Grassing whole lawn or bald spots. When you do decide to plant your grass in your garden you should also plan on planting in transitional months, Fall being preferred, however again Spring is also ok should you not have the Fall option. Seeding grass is easy, affordable and should be planted before a freeze or right after the winter. Seeds start to germinate at about 50 degrees Fahrenheit and as long as you seed early enough, wait quite a bit until cutting. Even if there is some dryness, in the late Spring, no need to fret, the hotter it is, the deeper the roots burrow, allowing for a strong healthy and resourceful grass that will grow strongly throughout the summer.

Planting and design. Before planting it would be advisable to see the types of plants that thrive and are seasonal in your new location. The Puyallup Valley area has different soul than the South Hill area. It’s typically softer in the valley and more rugged on the hill from what I have seen. Online there are loads of plant databases that can provide you with enough plant information on seasonal growth, growing needs and conditions and even tree and lawn care.

Getting prepared for spring.
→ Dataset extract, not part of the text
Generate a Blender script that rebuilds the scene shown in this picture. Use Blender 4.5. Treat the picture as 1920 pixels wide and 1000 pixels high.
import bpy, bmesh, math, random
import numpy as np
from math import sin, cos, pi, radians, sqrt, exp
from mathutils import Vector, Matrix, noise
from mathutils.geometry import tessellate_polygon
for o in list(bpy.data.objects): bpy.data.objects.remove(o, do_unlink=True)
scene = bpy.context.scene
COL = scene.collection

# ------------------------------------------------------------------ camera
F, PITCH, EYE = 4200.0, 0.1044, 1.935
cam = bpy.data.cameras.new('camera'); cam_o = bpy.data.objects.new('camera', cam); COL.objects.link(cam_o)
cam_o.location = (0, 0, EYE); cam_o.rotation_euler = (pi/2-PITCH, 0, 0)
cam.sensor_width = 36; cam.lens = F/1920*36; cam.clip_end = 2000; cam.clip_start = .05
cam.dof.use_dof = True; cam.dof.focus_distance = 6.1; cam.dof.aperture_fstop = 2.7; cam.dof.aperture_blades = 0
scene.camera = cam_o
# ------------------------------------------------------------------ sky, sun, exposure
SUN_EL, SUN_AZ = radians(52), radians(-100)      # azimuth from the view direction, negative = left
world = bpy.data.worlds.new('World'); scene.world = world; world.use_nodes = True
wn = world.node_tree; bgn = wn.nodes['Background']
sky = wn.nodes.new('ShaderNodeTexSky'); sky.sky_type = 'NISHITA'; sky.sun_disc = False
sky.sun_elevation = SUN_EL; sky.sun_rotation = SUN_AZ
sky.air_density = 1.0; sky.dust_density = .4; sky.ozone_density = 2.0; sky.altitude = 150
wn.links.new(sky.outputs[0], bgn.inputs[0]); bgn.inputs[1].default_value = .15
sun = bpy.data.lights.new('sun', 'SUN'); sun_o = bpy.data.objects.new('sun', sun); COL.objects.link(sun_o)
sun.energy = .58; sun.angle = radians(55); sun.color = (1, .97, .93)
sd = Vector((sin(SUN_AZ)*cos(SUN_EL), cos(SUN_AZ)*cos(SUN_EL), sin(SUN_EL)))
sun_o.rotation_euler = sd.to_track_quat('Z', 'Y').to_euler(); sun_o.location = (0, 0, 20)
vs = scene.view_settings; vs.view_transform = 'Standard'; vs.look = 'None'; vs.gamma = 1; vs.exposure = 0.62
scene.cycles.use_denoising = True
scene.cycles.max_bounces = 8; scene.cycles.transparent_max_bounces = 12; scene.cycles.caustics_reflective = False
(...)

Crabgrass is a very serious problem for many lawn owners and for new homeowners can be frustrating as it grows so strong and thrives everywhere. Without getting out the chemical guns for getting rid or managing crabgrass a great eco-friendly and cost friendly solution, use corn gluten meal as an option.

For a DIY pest control method there are many sites online that give you a simple guide on pest control for your location and also your yard. As pesticides are tricky in what they are made of, there are in depth guides on what you can use and how to use them. Even if you are not looking to DIY – knowing about pesticides before the gardener comes out is a good idea.

There you have it folks! Homeowner tips and tricks to having a great yard.